Guillermo Altares y el presidente de Escuela de Ciudadanos atendiendo a los medios

En fin, que lo extraordinario en Europa ha sido la paz. Que no queda sino aprender a vivir con el pasado, aunque vigilantes. Que a veces no queda otra que la guerra, como a Ucrania no le queda otra que defenderse de la agresión rusa (o de Putin). Desde luego, si no fuera porque pensar así lleva el tufo de la inevitabilidad del conflicto armado, de la justificación de la guerra y de sus contradicciones. Y no se me ocurre otra cosa que la segunda mejilla.

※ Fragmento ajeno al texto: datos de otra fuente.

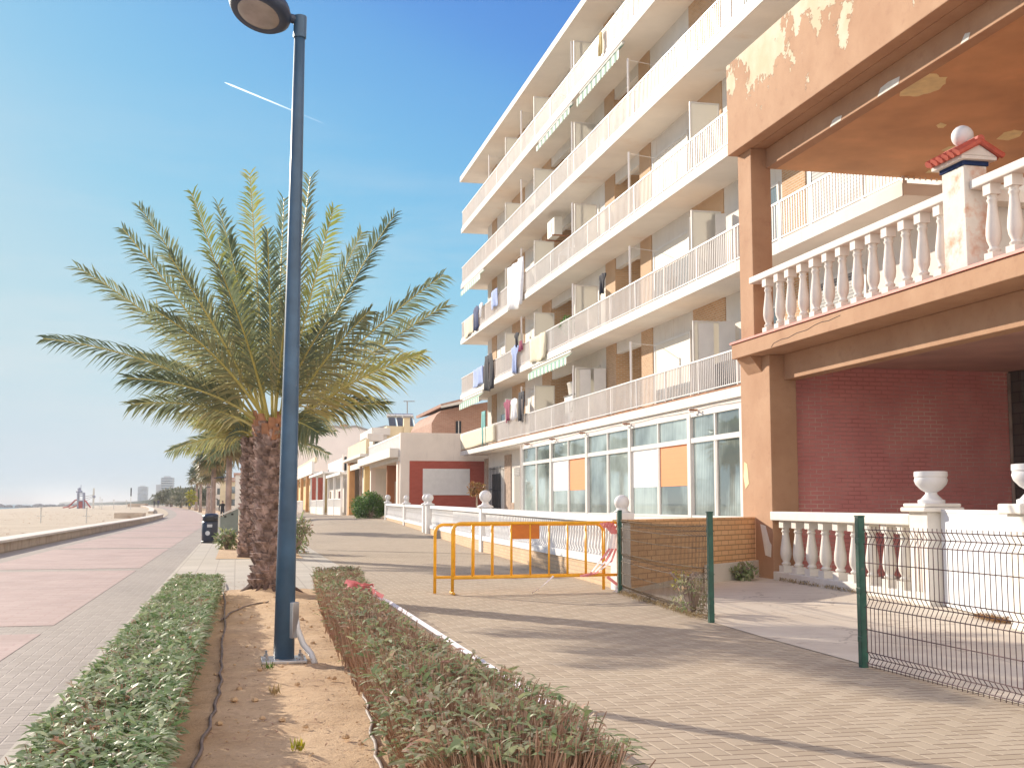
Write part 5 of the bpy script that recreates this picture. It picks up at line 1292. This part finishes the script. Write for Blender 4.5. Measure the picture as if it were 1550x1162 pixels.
wash('shirt','pale shirt hanging right of the navy jacket on the third balcony',728,733,2,1.55,.9,'c_white','shirt',6)
wash('towel','pale lilac towel on the third balcony left of the big white sheet',746,756,2,1.65,1.0,'c_blue','sheet',7)
wash('towel','pale blue towels hanging at the left end of the second balcony railing',719,733,1,1.35,1.05,'c_blue','sheet',8,.06)
wash('coat','long black coat hanging outside the second balcony railing',736.5,749.5,1,1.75,2.0,'c_black','trousers',9,.08)
wash('dress','light blue dress hanging on the second balcony railing left of the cream towels',776,789,1,1.45,1.45,'c_blue','shirt',10,.06)
wash('top','dark top hanging high above the light blue dress',782,788,1,2.05,.75,'c_black','shirt',11)
wash('cap','small plum red garment right of the light blue dress',789,793.5,1,1.5,.5,'c_maroon','sheet',12)
wash('towel','cream towel hanging over the middle of the second balcony railing',806,829,1,1.3,1.2,'c_cream','sheet',13,.06)
wash('swimsuit','maroon bathing suit with a white patch hanging over the first balcony',766,775.5,0,2.35,1.15,'c_maroon','shirt',15)
wash('shirt','white shirt hanging between maroon and black washing on the first balcony',776.5,786,0,2.3,1.1,'c_white','shirt',16)
wash('trousers','black trousers hanging right of the white shirt on the first balcony',787,797.5,0,2.45,1.45,'c_black','trousers',17)
wash('curtain','teal curtain hanging at the left end of the first balcony',731,738,0,2.2,1.9,'c_teal','sheet',18,.05)
wash('balcony_cloth','ochre cloth screen tied inside the left end of the first balcony railing',700,752,0,1.28,.95,'c_cream','sheet',19,.02)
wash('towel','small ochre towel on the top balcony railing',915,919,4,1.25,.95,'c_ochre','sheet',20,.03)
wash('coat','dark striped shirts hanging under the third floor slab beside the pole',911,923,1,2.3,.8,'c_black','shirt',21)
for nm,lab,px,i,rr in (('potted_plant','bushy green potted plant on the second balcony beside the frosted screen',848,1,.55),('potted_plant','small spiky potted plant behind the first balcony railing',857,0,.32)):
    y=yf(px); z=SL[i]+TH_S; tt=thing(nm,lab,'plant',(XF+.45,y,z),'potted plants on the balconies'); m=MB(); m.lathe([(.14,0),(.2,.34),(.21,.36),(.02,.35)],(XF+.45,y,z),12); m.build('pot',M['tile_red'],tt)
    m=MB(); clumps(m,(XF+.45,y,z+.55+rr*.7),rr*.7,rr*1.2,rr*.8,420,random.Random(i+70),(.08,.2),16,low=-.7); m.build('leaves',M['leafb'],tt)
y=yf(848); z=SL[0]+TH_S; tt=thing('washing_machine','white washing machine against the brick return of the first balcony','washing machine',(XW-.4,y,z)); m=MB(); m.box(XW-.75,XW-.1,y-.1,y+1.5,z,z+1.45); m.build('cabinet',M['alum'],tt,bevel=.03); m=MB(); m.box(XW-.77,XW-.08,y-.12,y+1.52,z+1.451,z+1.50); m.build('worktop',M['dark'],tt)
tt=thing('wash_basin','pale plastic basin standing on the washing machine','basin',(XW-.4,y+.7,z+1.5)); m=MB()
vs=[];n=20
for r,h in ((.75,.0),(.80,.05),(.95,.50),(1.02,.52),(1.02,.56),(.9,.55),(.75,.1)):
    for k in range(n): a=2*math.pi*k/n; vs.append((XW-.42+.36*r*math.cos(a),y+.70+.80*r*math.sin(a),z+1.502+h))
m.add(vs,[(i*n+k,i*n+(k+1)%n,(i+1)*n+(k+1)%n,(i+1)*n+k) for i in range(6) for k in range(n)]+[tuple(range(6*n,7*n))]); m.build('bowl',M['ac'],tt,smooth=True)
for nm,lab,px,i in (('plastic_table','white plastic table behind the third balcony railing',842,2),):
    y=yf(px); z=SL[i]+TH_S; tt=thing(nm,lab,'table',(XF+.6,y,z)); m=MB(); m.box(XF+.3,XF+1.0,y-.8,y+.8,z+.9,z+.95); m.build('top',M['clean'],tt,bevel=.02)
    for dx in (.35,.9):
        for dy in (-.7,.7): m=MB(); m.tube([(XF+dx,y+dy,z),(XF+dx,y+dy,z+.9)],.035,6); m.build('leg',M['clean'],tt)
y=yf(1092); z=SL[0]+TH_S; tt=thing('covered_furniture','dark covered garden furniture on the first balcony behind the railing','furniture',(XF+.5,y,z)); m=MB(); m.box(XF+.3,XF+1.1,y-1.1,y+1.3,z,z+.95); m.build('cover',M['dkcloth'],tt,bevel=.12,seg=3)
# ------------------------------------------------------------------ the row of low houses beyond
def P2(m,o): return m.build(*o)
YA=73.75
def zpx(px,py,Y): return atY(px,py,Y).z
def xpx(px,Y): return atY(px,700,Y).x
# house with the red side wall
t=thing('white_house','white house with a red brick side wall, white sign panel and orange porch','house',(10,80,.4))
xl=xpx(606,YA); xr_=15.6; zt=zpx(650,655,YA); zr=zpx(650,697.5,YA); xred=xpx(620,YA); xre=xpx(739,YA)
m=MB(); m.box(xl,xr_,YA,YA+.3,zr+.001,zt); m.box(xl,xred-.001,YA,YA+.3,-.1,zr); m.build('wall',M['ltgrey'],t,bevel=.01)
m=MB(); m.box(xred,xre,YA-.03,YA+.3,-.1,zr); m.build('red_wall',M['redwall'],t)
m=MB(); m.box(xpx(640,YA),xpx(711,YA),YA-.075,YA-.031,zpx(640,749,YA),zpx(640,709,YA)); m.build('sign_panel',M['clean'],t,bevel=.01)
Y1=91.0
m=MB(); m.box(xl+2.6,xr_,YA+.3,Y1,-.1,zr); m.build('rear_wall',M['orang'],t)
m=MB(); m.box(xl-.05,xr_,YA+.3,Y1,zr,zr+.3); m.build('terrace_slab',M['white'],t)
zc0=zpx(603,692,YA+1); m=MB(); m.box(xl-.62,xl-.051,YA+.4,Y1+3.5,zc0-.02,zc0+.55); m.build('canopy',M['white'],t,bevel=.02)
m=MB(); m.box(xl,xl+.35,YA+1.2,YA+1.9,0,zr); m.box(xl,xl+.35,Y1-.6,Y1,0,zr); m.build('porch_pillar',M['ltgrey'],t)
m=MB(); m.box(xl+.35,xl+2.6,YA+9.5,YA+9.8,0,zr); m.build('porch_wall',M['dorang'],t)
m=MB(); m.box(xl+.4,xl+2.4,YA+1.0,YA+1.2,0,1.55); m.build('porch_parapet',M['orang'],t)
m=MB(); m.box(xl+.9,xl+1.9,YA+9.45,YA+9.499,1.2,3.0); m.build('window',M['white'],t)
zrl=zt-.05; m=MB()
m.box(xl,xl+.08,YA+.31,Y1+2,zrl-.09,zrl); m.box(xl,xl+.08,YA+.31,Y1+2,zr+.55,zr+.62)
y=YA+.35
while y<Y1+2: m.box(xl+.02,xl+.06,y-.04,y+.04,zr+.62,zrl-.09); y+=.22
m.box(xl-.02,xl+.10,YA+.301,YA+.5,zr+.35,zrl+.03); m.build('terrace_railing',M['whitep'],t)
m=MB(); m.box(xl+.01,xl+.07,YA+.301,Y1+2,zr+.3,zr+.54); m.build('railing_kerb',M['white'],t)
m=MB(); m.tube([(xl-.5,Y1+2,zc0),(xl-.5,Y1+2.2,zc0-.5),(xl-.45,Y1+2.2,.3)],.09,8); m.build('downpipe',M['barkt'],t)
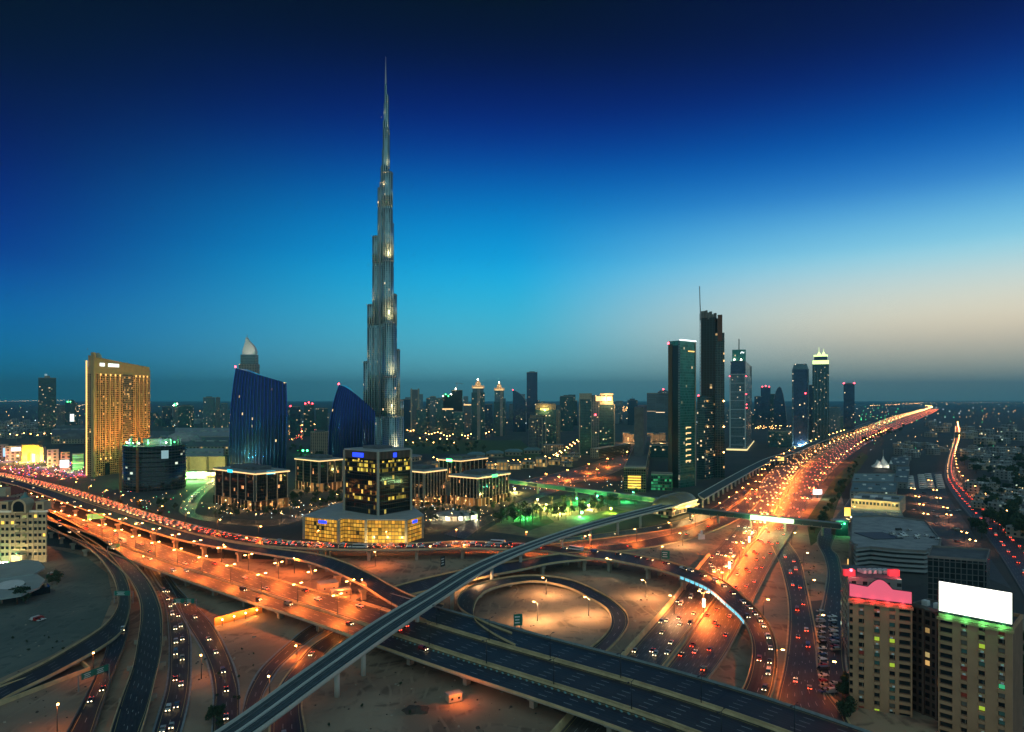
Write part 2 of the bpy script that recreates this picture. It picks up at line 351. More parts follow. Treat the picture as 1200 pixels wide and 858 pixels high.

Desgraciadamente, a lo que se ve, Europa no camina por la senda de la paz. Las extremas derechas (siempre las extremas derechas) y su florecimiento, se supone que los populismos, ponen en tensión la Europa de la convivencia y de la moderación. Aristóteles, su espíritu más bien, se revolvía ahora en una butaca, no sabía el pobre ya cómo ponerse. Se revolvía porque se habló poco, muy poco de la Europa democrática abotargada, de las democracias cicateras, obsesionadas con la producción, “malpensantes”, deshumanizadas y materialistas. Y de esos que, en defensa de la democracia, no hacen sino mancillarla y ponerle banderillas. Esta, desgraciadamente es también otra lección olvidada. Quizás la que más o la peor de todas. Y Aristóteles abandonó la sala de la mano de Tucídides y Milcíades. Creo que se iban de parranda.

    

    Por lo demás, todavía nos queda el libro de Guillermo Altares, Una lección olvidada. Viajes por la historia de Europa, sobre el cual prometemos volver algún día.